A key species in the complex web is the tree-nesting Azteca ant (Azteca instabilis). The ants aren't particular about the kind of tree they live in, but for some reason their nests are found in only about 3 percent of shade trees on the farm, and ant-inhabited trees aren't randomly distributed — they're found in clumps. 

The researchers believe the clumpiness results, at least in part, from the ants' vulnerability to a parasitic fly. Ant colonies expand by sending off queens and broods to nearby trees, but when all the trees in an area have ant nests, the flies can more easily find ants to parasitize. So high-density clusters are preferentially attacked and eventually disappear, either because the ants all die or because the ants move to other trees. 

The ants have a cozier relationship with the green coffee scale, a flat, featureless insect that is a serious coffee pest in some regions, but not on the farm where the study was done. Azteca protects the scale from predators and parasites in return for honeydew, a sweet, sticky liquid the scale secretes. One of those predators is the lady beetle (Azya orbigera), whose adult and larval forms both feed on scale. When an adult beetle tries to attack a scale insect, the ants chase it away. But beetle larvae, which are covered with waxy gunk that gums up the ants' mouthparts, are able to polish off plenty of scale. The ants even aid the murderous larvae, albeit inadvertently. In the course of shooing off parasitic wasps that attack scale, the ants also scare away bugs that parasitize beetle larvae. 

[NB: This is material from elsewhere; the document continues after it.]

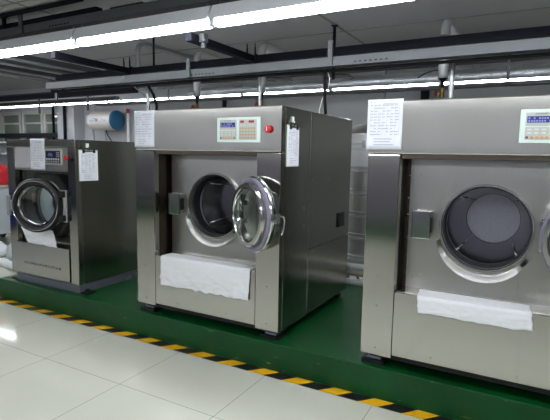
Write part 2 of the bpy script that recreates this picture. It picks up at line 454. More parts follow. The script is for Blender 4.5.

The beetles also seem to influence the ants' distribution patterns by preying on the scale, on which the ants depend for honeydew. The researchers explored the relationship using theoretical modeling and found that if ants take over the whole plantation, the beetle goes extinct because adult beetles can't get enough to eat. If the ants disappear from the farm, the beetles go extinct because the larvae starve. But if ants are confined to clusters, due to the influences of both beetles and parasitic flies, the beetles thrive and keep the scale insects under control.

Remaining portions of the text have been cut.